Nel frattempo, il dollaro si è indebolito rispetto all’euro di circa il 10%, anche a seguito delle aspettative di abbassamento dei tassi di interesse e dell’innalzamento delle spinte inflazionistiche negli USA, determinati dalle politiche annunciate e promosse dallo stesso Trump.
L’Italia ha un export diretto negli Stati Uniti tra i 60 e i 70 miliardi di euro, cui però va sommato l’export indiretto attraverso altri Paesi – ad esempio nell’industria metalmeccanica, nella quale molta componentistica prodotta in Italia arriva in realtà negli USA a bordo delle automobili e dei macchinari tedeschi.
La somma di tariffe al 30% e del deprezzamento del dollaro determinerebbe uno sbilanciamento dei fattori di costo pari a circa il 40%.
Se escludiamo alcuni settori di nicchia ad altissimo valore aggiunto, un valore del 40% è vicino, se non superiore, al margine di profitto che molte aziende esportatrici realizzano.
E’ vero che gli americani, per molti prodotti, non hanno ad oggi alternativa – né ragionevolmente le avranno almeno per alcuni anni – rispetto a quella di comprare dall’estero.

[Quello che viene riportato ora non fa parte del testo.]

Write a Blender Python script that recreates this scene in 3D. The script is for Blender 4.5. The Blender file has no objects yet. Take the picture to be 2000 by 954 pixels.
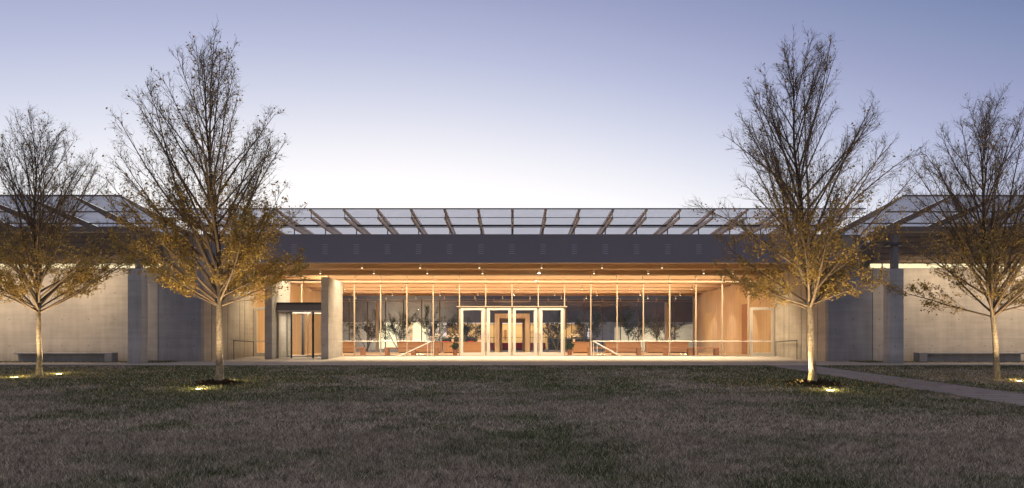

E’ però anche vero che a questi livelli di sovrapprezzo i consumatori e le aziende americane probabilmente si riorienteranno, almeno in parte, verso prodotti di qualità inferiore o, più banalmente, rimanderanno acquisti e investimenti.
L’impatto, quindi, sarebbe severo per l’Italia – dell’ordine di almeno 10 miliardi di euro l’anno di mancato export, se non anche molto di più.
Che fare, quindi?
Per l’Europa, le opzioni si stanno drammaticamente riducendo e, a meno di ripensamenti dell’ultimo momento o ulteriori proroghe, bisognerà prepararsi all’impatto, e sarà forte.
Con dazi del 10–15% si sarebbe potuta ipotizzare una risposta moderata; con tariffe del 30–40%, lo spazio per non attivare contromisure generalizzate si assottiglia, e forse, purtroppo, si annulla.
Infatti, se l’Europa non introducesse misure reciproche significative in tutti quei settori industriali in cui i margini sono inferiori al 40% e per cui, comunque, la differenza di costo per produrre negli USA è limitata, agli esportatori europei converrebbe spostare la produzione negli Stati Uniti e servire da là, eventualmente, il mercato europeo – esattamente ciò che vuole Trump. Vediamo se l’Amministrazione americana, dopo aver agito in modo durissimo sulla immigrazione non qualificata, non deciderà al contrario di attirare attivamente personale e tecnici qualificati. Non dovremmo stupirci.
La battaglia, insomma, non si dovrà combattere solo nel settore finanziario o dei servizi, come alcuni ipotizzavano, ma anche direttamente nei settori dell’industria e dell’agricoltura, a pena di una dolorosa de-industrializzazione dell’Europa.
Il primo passo da fare è ridurre rapidamente i costi per fare impresa in Europa. Non si tratta solo di energia, rispetto alla quale siamo in un cul-de-sac, ma anche, e soprattutto, di burocrazia, che va contenuta radicalmente e drasticamente.
Le regole che impediscono agli esportatori americani di mandare in Europa i loro prodotti sono, in molti casi, le stesse che impediscono agli imprenditori europei di produrre e innovare.
Qui da noi molte normative prevedono che ogni nuovo investimento sia soggetto a procedure costose e lunghe, se non a volte incomprensibili. Il risultato è che pochissimi possono permettersi, o se la sentono, di investire.
Basterebbe consentire alle imprese di investire e produrre non con regole da Terzo mondo, come dicono alcuni, ma semplicemente con quelle che c’erano in Europa 10 o 20 anni fa.
Bisogna inoltre sperare che la Banca Centrale Europea sfrutti la indubbia credibilità guadagnata negli ultimi anni – dimostrando di saper contenere spinte inflazionistiche dopo il “whatever it takes” di Mario Draghi – per accelerare la discesa dei tassi di interesse in Europa.
Non è con sussidi diretti o piani di debito europeo – che necessariamente determineranno ulteriore burocrazia – che si gestirà questa situazione, ma proteggendo la nostra industria se necessario e consentendo a chi può di investire per produrre qui, da noi, e ora.
Altrimenti, la de-industrializzazione dell’Europa non seguirà un lento declino, come ha ipotizzato Mario Draghi, ma prenderà il ritmo di una crisi epocale.